Why the debt-ceiling deal isn’t selling in Peoria

Published August 3, 2011 4:00am ET



Which part of “No more deficit spending” don’t the professional politicians in Washington understand? As Examiner columnist Michelle Malkin points out on page 36, within minutes of signing the bipartisan debt-ceiling deal worked out by congressional leaders, President Obama stood in the White House Rose Garden demanding new “key investments” — i.e. spending more money the federal government doesn’t have and will have to borrow from China or somebody else. This time, it’s for an “infrastructure bank” championed by 2004 Democratic presidential nominee John Kerry. The Massachusetts senator assures America that his proposal will create jobs in the construction industry by making tax-funded loans to finance new projects.

Of course, we’ve already been down this road before with Obama’s spectacularly failed $859 billion economic stimulus program, approximately one-fourth of which funded all those “shovel-ready infrastructure projects.” Two years later, with unemployment still above 9 percent, business and consumer confidence at historic lows, and the economy nosing over into the second dip of a double-dip recession, Obama chuckled as he recently conceded that those “shovel-ready projects weren’t as shovel-ready as we thought.”

But previous failures of government programs never stop Big Government obsessives like Obama and Kerry from slapping catchy new titles on the same old failed ideas and promising, as Obama did in the Rose Garden, that, trust us, this time, we promise, it really will “put construction workers to work right now.” Professional Washington politicians like Obama and Kerry would have us believe that the outcome will be different this time because, instead of wasting billions of tax dollars by letting Department of Transportation bureaucrats hand them out, we’ll just create another government-funded “bank” to write the checks.
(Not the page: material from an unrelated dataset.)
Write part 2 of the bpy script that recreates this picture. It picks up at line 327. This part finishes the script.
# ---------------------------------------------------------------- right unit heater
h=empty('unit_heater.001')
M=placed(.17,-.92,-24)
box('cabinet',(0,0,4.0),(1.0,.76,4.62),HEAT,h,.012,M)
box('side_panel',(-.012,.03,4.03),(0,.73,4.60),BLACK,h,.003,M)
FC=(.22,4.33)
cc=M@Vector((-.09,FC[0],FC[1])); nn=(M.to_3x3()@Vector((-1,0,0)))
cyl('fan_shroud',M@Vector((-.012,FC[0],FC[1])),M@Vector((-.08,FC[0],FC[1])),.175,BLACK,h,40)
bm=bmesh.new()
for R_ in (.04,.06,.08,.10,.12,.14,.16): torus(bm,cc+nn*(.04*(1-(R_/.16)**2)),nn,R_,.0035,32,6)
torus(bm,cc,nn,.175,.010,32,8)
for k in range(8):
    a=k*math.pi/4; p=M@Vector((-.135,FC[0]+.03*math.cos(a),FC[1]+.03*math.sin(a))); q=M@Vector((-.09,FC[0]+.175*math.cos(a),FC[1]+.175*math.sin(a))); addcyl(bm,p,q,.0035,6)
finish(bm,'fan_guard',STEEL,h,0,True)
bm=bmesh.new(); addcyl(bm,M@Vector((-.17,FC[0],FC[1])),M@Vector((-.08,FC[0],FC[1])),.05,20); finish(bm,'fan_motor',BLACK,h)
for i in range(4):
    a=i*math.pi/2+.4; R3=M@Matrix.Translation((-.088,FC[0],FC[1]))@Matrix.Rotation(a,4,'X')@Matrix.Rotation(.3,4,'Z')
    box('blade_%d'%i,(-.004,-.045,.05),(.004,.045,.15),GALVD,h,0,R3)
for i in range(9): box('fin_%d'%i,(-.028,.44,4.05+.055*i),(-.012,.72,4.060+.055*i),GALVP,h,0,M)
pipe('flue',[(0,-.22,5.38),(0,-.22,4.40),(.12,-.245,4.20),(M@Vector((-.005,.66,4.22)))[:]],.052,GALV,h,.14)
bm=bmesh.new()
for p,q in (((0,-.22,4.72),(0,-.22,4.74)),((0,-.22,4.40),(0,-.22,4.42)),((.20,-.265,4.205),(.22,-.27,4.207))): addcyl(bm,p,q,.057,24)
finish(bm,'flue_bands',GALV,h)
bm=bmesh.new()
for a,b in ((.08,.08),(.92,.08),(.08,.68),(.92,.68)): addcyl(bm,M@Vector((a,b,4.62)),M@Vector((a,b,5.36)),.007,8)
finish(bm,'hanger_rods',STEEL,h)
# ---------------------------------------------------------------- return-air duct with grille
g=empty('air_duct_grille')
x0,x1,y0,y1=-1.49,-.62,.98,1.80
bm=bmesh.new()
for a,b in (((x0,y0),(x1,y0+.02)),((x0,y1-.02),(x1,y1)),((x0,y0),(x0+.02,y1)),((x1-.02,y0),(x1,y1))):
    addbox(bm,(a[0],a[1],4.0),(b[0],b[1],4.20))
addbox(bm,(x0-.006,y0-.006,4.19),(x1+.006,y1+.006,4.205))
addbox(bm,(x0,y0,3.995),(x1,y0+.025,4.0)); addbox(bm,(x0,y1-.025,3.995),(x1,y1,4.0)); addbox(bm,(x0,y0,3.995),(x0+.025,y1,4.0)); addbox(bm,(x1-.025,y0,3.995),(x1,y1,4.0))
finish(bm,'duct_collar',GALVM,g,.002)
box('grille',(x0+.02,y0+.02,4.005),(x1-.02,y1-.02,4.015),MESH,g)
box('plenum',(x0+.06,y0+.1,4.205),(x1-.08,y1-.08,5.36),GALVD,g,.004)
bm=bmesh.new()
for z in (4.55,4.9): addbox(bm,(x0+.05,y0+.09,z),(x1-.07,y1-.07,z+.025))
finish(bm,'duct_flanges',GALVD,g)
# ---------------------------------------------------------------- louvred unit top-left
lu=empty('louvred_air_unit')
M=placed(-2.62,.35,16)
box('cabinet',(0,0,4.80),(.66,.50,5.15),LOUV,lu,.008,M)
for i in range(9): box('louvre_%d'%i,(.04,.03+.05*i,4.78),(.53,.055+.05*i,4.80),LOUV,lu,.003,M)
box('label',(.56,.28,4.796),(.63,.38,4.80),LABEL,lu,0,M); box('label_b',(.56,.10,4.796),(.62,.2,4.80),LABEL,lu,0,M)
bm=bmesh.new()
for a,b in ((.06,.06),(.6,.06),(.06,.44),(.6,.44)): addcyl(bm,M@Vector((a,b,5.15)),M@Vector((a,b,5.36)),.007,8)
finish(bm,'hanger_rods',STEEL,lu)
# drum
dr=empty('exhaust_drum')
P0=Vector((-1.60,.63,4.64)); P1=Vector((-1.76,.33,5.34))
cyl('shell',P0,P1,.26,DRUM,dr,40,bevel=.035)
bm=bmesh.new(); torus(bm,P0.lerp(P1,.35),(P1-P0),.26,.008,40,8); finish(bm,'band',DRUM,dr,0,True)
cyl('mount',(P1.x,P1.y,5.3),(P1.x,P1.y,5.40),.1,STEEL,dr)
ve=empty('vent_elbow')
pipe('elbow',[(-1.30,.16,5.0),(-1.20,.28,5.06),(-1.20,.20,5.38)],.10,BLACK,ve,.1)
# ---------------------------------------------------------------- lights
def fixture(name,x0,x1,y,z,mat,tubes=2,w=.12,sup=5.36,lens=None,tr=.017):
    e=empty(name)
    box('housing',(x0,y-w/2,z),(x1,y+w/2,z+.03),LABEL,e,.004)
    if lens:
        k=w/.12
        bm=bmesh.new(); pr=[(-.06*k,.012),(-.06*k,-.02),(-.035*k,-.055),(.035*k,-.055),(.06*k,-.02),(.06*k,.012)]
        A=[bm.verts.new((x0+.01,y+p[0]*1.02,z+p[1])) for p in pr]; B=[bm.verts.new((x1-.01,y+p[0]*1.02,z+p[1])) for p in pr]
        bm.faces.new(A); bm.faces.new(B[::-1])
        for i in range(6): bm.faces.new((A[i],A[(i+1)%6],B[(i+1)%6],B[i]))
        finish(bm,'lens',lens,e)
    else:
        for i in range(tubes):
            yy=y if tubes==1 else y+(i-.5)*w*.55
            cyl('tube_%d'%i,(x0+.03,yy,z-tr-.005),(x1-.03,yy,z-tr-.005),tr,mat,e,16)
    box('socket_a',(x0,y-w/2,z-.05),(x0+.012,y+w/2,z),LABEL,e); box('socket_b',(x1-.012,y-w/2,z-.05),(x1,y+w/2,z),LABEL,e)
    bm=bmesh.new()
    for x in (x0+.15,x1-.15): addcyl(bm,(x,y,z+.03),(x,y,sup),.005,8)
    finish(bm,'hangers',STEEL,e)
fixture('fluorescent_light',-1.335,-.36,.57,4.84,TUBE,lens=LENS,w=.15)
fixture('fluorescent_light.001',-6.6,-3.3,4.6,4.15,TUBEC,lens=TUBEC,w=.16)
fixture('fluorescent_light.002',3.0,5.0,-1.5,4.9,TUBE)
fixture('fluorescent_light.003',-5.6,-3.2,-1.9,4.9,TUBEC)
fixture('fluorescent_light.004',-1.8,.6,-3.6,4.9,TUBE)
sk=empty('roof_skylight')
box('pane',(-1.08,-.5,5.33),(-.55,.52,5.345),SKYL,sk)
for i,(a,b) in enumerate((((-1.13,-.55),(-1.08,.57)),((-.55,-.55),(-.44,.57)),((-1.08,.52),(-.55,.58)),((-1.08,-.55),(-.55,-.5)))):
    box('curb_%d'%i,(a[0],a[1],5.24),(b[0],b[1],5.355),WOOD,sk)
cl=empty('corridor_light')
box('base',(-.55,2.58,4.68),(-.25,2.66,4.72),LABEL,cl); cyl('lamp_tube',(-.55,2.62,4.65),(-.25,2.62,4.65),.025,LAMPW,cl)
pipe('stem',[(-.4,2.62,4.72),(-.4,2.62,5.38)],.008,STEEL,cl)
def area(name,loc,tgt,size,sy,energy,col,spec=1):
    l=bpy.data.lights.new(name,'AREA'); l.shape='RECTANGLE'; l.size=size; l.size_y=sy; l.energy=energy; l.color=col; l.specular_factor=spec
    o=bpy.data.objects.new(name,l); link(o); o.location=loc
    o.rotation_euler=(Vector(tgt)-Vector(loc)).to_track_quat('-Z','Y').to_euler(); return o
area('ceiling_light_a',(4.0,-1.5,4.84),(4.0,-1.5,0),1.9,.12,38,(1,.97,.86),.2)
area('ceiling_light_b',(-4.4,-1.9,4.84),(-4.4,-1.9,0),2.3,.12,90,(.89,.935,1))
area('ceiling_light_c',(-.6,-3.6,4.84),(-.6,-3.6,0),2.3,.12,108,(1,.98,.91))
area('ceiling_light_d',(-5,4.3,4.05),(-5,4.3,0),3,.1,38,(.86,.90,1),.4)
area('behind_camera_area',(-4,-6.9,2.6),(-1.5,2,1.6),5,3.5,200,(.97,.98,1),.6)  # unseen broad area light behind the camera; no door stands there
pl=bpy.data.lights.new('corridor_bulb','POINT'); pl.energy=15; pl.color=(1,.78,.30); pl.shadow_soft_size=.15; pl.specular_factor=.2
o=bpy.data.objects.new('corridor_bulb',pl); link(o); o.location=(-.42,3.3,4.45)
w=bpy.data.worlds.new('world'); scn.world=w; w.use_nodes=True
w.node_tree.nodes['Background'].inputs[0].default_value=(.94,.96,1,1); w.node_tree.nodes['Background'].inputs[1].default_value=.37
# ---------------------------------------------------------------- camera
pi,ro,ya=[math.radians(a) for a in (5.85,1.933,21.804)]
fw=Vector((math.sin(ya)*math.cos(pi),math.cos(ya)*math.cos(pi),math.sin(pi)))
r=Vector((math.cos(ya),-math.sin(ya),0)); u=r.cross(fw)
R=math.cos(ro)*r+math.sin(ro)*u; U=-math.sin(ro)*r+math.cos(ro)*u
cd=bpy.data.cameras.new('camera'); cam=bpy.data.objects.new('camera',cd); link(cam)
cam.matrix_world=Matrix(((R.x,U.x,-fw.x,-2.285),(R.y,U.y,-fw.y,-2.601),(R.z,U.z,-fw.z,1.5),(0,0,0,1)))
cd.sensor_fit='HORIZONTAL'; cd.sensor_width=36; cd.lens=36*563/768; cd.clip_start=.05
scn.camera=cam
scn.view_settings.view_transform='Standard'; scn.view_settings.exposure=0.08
Examiner columnist Timothy Carney calls it “Fannie Pave.”

The latest national survey by Rasmussen Reports suggests that Obama and Kerry vastly underestimate the intelligence of the American people. According to Rasmussen, only 22 percent of more than 1,000 likely voters surveyed Aug. 1-2 approve of the debt-ceiling deal, while 53 percent disapprove. It’s no surprise that three-fourths of conservative voters reject the deal, but so do more than half of the moderates. Even among Democrats, more voters (40 percent) reject the deal than approve (34 percent). Why the skepticism? “One reason for the disapproval may be that most voters (58 percent) say it’s unlikely the deal will lead to a significant decrease in federal spending over the next few years. Only 35 percent consider such spending cuts even somewhat likely,” Rasmussen said.

Put another way, most people outside of Washington no longer believe the professional politicians in this town. So when Obama hails a debt-ceiling deal, then within minutes proposes new spending that will drive the debt higher, he’s confirming how out of touch he is with most Americans. No wonder the latest Gallup Poll shows him with a 48 percent disapproval rating.